#### Supplied records

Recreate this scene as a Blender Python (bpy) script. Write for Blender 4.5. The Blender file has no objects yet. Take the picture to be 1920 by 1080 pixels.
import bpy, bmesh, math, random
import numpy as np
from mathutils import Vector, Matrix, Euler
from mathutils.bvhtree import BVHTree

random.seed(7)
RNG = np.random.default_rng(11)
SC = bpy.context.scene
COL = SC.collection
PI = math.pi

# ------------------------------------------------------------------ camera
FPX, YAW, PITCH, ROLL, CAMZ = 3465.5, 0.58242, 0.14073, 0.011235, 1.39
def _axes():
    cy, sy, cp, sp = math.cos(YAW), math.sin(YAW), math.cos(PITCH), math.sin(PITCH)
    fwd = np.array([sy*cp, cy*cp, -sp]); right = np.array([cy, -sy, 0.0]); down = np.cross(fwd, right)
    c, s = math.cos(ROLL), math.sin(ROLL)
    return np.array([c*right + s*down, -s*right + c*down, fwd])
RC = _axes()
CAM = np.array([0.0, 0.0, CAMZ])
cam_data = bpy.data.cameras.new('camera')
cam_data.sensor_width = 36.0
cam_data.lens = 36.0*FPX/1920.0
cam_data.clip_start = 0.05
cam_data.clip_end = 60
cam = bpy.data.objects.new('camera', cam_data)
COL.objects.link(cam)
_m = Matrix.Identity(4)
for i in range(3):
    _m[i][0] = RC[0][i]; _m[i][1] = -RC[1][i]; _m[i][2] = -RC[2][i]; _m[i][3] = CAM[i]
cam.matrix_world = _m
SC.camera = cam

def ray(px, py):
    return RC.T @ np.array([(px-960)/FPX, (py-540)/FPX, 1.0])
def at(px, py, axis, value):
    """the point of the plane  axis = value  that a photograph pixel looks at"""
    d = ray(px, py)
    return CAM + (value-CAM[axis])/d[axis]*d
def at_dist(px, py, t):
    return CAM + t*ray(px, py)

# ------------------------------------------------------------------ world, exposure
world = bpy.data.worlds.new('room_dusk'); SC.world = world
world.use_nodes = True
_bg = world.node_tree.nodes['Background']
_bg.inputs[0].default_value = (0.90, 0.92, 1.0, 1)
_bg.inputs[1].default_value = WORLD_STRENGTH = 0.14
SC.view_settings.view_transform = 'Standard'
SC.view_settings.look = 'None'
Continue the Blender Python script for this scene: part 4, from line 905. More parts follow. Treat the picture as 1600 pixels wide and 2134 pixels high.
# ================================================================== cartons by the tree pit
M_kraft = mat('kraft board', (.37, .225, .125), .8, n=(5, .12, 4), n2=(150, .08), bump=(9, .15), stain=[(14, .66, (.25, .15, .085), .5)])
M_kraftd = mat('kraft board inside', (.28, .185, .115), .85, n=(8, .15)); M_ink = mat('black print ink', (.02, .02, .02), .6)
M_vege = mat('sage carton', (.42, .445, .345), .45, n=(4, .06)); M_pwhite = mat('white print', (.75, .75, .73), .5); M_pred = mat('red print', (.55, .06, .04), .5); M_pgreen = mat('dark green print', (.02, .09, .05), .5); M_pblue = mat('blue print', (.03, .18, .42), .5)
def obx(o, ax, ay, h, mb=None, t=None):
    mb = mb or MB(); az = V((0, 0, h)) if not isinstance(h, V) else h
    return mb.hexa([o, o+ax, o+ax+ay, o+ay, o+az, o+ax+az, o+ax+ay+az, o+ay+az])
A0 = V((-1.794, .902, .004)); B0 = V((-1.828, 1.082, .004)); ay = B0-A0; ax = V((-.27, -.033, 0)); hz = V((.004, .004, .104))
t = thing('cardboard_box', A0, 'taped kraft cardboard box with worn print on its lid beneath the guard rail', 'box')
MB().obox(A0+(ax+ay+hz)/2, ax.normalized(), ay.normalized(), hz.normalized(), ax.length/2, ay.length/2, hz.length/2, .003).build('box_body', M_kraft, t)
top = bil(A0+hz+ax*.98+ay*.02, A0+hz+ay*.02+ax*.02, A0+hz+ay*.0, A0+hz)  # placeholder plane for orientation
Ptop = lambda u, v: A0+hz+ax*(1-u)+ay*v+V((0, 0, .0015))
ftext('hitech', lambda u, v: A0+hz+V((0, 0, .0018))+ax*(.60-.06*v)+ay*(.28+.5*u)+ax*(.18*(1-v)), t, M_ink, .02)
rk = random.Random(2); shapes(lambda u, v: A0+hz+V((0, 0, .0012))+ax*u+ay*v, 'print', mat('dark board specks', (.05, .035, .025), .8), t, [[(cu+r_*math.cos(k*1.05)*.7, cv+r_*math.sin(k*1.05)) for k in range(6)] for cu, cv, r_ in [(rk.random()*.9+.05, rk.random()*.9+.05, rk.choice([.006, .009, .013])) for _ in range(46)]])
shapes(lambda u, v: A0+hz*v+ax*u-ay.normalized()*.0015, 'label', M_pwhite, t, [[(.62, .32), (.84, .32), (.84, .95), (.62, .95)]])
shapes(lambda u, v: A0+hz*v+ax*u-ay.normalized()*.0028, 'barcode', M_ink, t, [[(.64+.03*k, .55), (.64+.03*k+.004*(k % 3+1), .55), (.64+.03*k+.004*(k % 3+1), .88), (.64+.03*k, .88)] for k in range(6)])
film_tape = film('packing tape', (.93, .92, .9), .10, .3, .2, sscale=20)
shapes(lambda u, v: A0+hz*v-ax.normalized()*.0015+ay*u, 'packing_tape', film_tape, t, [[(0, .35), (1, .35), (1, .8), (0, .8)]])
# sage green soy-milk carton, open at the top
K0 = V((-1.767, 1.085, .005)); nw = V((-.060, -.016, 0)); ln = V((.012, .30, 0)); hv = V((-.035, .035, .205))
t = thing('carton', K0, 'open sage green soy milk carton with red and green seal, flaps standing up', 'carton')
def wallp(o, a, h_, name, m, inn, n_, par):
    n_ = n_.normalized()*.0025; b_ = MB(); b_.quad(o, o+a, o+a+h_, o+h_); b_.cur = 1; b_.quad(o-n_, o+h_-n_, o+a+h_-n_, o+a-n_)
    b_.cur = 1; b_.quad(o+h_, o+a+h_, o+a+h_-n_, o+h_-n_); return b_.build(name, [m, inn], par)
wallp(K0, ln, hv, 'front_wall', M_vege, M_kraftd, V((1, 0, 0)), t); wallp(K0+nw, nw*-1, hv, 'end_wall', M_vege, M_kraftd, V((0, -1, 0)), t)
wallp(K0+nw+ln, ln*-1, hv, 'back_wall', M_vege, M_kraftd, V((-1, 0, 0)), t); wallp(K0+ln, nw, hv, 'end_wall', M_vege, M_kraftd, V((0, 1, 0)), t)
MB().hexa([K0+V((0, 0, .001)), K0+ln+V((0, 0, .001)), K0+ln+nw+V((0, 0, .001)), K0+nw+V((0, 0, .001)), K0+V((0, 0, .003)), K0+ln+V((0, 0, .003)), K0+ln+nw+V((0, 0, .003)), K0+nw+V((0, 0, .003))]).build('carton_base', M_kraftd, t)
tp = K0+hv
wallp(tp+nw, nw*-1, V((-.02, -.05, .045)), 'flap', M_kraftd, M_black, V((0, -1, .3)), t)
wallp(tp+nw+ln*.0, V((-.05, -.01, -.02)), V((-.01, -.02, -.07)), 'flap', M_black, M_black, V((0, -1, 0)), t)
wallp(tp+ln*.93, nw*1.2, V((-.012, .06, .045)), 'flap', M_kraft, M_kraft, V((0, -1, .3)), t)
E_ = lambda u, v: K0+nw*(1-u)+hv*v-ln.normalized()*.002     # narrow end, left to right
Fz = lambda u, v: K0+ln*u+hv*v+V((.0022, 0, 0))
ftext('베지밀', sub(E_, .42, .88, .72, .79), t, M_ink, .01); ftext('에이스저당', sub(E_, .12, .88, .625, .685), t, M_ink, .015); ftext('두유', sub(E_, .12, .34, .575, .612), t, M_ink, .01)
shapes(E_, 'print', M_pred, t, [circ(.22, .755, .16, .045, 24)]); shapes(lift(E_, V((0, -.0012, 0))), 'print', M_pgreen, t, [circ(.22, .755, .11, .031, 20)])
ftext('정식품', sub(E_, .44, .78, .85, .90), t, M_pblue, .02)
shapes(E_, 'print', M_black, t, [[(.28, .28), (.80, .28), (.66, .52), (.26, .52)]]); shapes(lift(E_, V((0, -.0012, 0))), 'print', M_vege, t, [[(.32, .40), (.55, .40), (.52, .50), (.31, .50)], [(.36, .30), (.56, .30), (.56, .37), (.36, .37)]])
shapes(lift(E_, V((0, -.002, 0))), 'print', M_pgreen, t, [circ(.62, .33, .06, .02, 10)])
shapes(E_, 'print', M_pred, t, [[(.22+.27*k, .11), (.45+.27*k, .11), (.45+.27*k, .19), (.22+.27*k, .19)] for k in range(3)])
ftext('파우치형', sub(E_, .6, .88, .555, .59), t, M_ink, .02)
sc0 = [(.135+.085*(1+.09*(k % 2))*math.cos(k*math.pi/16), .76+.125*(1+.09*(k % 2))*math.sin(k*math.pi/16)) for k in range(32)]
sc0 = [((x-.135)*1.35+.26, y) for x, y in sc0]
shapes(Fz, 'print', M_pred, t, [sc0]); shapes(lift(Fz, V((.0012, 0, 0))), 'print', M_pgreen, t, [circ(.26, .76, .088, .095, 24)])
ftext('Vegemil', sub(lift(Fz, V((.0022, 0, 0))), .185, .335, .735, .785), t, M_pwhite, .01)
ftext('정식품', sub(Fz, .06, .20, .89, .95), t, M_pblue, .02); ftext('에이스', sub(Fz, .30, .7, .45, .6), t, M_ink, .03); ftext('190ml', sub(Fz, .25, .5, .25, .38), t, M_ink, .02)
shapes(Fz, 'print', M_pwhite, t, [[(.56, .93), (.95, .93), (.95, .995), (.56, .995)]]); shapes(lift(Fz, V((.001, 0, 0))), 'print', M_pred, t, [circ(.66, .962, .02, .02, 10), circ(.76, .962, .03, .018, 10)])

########

Directions for this task: Lines from the top of the entries through the line with "PI = math.pi" are to be transcribed exactly, and nothing more.

Expected output:
Recreate this scene as a Blender Python (bpy) script. Write for Blender 4.5. The Blender file has no objects yet. Take the picture to be 1920 by 1080 pixels.
import bpy, bmesh, math, random
import numpy as np
from mathutils import Vector, Matrix, Euler
from mathutils.bvhtree import BVHTree

random.seed(7)
RNG = np.random.default_rng(11)
SC = bpy.context.scene
COL = SC.collection
PI = math.pi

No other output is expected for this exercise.